--- Begin Available records ---
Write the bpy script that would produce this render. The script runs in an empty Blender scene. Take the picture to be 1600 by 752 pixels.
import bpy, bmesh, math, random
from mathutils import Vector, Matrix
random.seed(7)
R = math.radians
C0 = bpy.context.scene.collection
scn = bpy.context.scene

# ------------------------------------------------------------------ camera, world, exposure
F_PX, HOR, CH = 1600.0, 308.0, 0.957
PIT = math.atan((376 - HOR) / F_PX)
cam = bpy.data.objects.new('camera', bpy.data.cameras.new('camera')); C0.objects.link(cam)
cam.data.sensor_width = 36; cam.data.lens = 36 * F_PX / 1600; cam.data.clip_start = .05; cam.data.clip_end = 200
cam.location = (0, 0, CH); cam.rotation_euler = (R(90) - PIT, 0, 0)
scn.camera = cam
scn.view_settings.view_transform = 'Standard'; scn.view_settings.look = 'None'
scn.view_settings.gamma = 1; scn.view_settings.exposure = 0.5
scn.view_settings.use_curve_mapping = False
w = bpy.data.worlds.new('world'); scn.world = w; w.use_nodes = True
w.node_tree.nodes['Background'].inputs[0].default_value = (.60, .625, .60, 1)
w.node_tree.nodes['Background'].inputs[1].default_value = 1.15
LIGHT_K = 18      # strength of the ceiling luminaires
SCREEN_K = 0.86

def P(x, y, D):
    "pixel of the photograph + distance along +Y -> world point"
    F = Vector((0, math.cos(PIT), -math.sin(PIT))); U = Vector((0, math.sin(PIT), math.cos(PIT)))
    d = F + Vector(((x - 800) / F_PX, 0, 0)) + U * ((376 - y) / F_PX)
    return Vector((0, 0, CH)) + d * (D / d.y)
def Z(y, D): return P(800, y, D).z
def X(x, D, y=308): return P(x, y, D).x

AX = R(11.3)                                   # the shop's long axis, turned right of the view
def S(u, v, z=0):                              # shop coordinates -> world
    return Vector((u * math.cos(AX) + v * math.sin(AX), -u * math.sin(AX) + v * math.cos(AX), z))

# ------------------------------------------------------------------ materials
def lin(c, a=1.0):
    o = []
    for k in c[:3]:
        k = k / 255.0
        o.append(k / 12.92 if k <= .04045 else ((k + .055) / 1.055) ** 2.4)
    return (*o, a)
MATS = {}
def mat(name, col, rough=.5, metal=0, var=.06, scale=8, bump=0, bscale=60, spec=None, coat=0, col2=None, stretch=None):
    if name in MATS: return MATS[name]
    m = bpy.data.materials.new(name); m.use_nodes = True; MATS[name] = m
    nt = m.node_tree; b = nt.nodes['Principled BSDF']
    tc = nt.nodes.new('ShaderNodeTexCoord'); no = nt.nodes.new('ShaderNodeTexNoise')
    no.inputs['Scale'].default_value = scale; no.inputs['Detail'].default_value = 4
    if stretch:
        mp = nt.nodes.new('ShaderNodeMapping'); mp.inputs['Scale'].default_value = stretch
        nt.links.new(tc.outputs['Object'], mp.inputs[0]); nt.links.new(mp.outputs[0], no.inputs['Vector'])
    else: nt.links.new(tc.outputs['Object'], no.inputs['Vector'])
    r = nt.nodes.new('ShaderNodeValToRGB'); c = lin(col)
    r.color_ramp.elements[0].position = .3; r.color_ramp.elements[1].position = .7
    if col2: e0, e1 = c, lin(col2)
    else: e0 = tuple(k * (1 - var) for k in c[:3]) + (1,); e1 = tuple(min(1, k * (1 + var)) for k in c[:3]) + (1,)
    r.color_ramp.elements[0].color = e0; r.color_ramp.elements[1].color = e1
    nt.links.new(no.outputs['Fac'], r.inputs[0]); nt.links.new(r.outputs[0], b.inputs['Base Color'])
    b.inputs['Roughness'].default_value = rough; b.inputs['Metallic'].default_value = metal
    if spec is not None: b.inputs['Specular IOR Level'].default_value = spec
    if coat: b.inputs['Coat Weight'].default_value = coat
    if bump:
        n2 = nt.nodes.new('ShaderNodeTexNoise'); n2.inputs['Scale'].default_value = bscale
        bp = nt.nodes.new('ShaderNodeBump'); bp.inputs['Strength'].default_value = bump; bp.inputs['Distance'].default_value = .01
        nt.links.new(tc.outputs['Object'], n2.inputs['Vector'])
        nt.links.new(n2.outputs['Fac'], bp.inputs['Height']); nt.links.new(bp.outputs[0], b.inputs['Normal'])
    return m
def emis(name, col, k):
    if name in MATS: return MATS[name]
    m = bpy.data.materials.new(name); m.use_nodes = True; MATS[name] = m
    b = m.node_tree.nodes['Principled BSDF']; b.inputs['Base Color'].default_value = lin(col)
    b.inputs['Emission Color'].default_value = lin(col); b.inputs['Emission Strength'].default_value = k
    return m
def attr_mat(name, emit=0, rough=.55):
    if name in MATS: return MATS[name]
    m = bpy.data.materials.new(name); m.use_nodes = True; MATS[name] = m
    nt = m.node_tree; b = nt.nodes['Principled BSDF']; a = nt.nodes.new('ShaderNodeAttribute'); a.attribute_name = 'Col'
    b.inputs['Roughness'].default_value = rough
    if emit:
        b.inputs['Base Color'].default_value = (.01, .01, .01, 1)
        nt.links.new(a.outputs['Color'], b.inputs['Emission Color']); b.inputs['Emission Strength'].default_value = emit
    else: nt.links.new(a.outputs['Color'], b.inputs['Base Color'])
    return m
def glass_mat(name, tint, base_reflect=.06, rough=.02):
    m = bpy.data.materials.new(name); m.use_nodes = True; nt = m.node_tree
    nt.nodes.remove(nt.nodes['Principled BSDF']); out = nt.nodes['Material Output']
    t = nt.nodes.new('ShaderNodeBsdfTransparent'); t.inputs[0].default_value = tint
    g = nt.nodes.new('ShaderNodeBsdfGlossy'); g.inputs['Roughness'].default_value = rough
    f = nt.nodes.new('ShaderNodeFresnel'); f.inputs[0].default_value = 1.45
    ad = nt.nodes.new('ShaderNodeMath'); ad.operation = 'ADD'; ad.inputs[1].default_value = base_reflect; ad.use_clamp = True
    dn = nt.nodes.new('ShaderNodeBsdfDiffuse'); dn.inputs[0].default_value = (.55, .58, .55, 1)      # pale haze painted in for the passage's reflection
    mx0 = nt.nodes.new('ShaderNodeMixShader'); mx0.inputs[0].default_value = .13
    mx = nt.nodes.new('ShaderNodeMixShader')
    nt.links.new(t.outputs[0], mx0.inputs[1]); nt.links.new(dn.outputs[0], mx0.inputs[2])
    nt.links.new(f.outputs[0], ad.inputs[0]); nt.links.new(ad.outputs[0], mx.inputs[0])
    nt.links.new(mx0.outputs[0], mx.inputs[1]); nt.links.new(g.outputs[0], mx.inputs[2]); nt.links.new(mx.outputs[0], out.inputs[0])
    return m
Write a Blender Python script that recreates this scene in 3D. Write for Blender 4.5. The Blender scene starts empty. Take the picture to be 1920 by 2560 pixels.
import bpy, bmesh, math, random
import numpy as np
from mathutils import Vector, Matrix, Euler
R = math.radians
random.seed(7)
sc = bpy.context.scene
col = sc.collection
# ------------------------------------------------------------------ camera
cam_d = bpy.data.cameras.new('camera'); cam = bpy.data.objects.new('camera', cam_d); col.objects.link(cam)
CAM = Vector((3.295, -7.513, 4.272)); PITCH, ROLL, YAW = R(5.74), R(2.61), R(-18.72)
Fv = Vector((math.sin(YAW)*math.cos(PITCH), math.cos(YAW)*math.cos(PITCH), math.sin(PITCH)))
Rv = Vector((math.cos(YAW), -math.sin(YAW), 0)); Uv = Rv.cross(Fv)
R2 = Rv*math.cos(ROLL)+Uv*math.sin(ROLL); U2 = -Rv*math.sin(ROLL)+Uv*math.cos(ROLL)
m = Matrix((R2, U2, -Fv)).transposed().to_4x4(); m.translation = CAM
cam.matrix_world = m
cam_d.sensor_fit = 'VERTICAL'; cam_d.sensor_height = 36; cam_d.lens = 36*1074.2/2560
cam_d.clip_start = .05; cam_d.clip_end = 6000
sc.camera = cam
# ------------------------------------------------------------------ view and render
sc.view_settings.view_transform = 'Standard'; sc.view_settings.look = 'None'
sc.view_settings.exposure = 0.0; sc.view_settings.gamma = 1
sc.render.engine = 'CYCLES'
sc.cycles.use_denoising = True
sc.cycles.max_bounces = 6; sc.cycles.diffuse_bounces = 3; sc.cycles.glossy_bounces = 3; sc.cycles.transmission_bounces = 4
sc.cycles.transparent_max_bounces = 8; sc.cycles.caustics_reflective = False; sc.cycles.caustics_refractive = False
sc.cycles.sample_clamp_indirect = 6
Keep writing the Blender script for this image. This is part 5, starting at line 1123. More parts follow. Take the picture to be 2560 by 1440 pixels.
--- End Available records ---
Return the entries above unchanged, starting at the first line and stopping after the line with "scn = bpy.context.scene".

Write the bpy script that would produce this render. The script runs in an empty Blender scene. Take the picture to be 1600 by 752 pixels.
import bpy, bmesh, math, random
from mathutils import Vector, Matrix
random.seed(7)
R = math.radians
C0 = bpy.context.scene.collection
scn = bpy.context.scene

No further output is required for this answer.